Kesempatan mengajar di Ciliwung itu dia akui sebagai salah satu upaya balas budi terhadap orang-orang yang mendorongnya dalam seni peran. Terutama, tentu kedua orang tua.
Sejak kali pertama mencicipi balet pada umur lima tahun, Juliet merasa punya sesuatu yang spesial sehingga bisa belajar dengan cepat. Ketika dia memutuskan untuk bekarir sebagai seniman profesional, kembali sang paman yang paling girang.

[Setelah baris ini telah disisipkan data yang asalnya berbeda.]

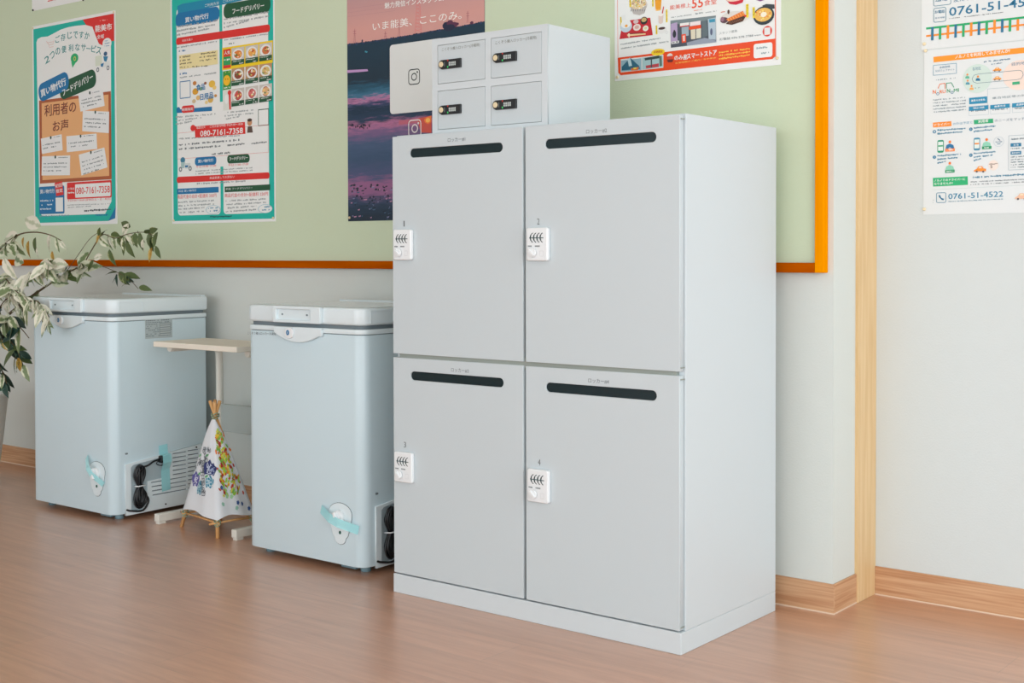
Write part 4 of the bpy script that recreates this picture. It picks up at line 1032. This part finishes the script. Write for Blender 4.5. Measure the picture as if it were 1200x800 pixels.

Rendra, kenang dia, pernah bercerita bahwa nenek Juliet, Raden Ayu Catharina Ismadillah, adalah penari keraton. Meski sang nenek sudah meninggal saat dia masih kecil, sang paman terus mengingatkannya tentang almarhumah.
"Sampai-sampai Om Willy juga mengajari saya kebiasaan teknik meditasi sebelum pentas," ujarnya.
Kendati sangat mengagumi sang paman, sampai menginjak usia remaja Juliet belum sepenuhnya mengerti akan bakat seni turunannya. Dia baru menyadarinya ketika memutuskan untuk belajar tari golek di Solo pada 2012.
Saat itulah pikirannya terbuka bahwa tari yang biasa ditampilkan almarhumah neneknya dengan tari balet yang dia tekuni sangat mirip. Keduanya sama-sama berasal dari budaya keluarga kerajaan. Dua-duanya juga ditampilkan untuk menunjukkan keanggunan dengan gerak-gerak tertentu.
Semua kenangan itu, semua pertautan emosionalnya dengan negeri asal sang ibunda, membuatnya bermimpi bisa menghabiskan masa tua di Indonesia. Dia mengaku sangat menyukai budaya Indonesia, terutama lingkungan tempat mendiang pamannya di Depok. "Terutama tempenya. Saya bisa menghabiskan banyak tempe," katanya, lantas terkekeh.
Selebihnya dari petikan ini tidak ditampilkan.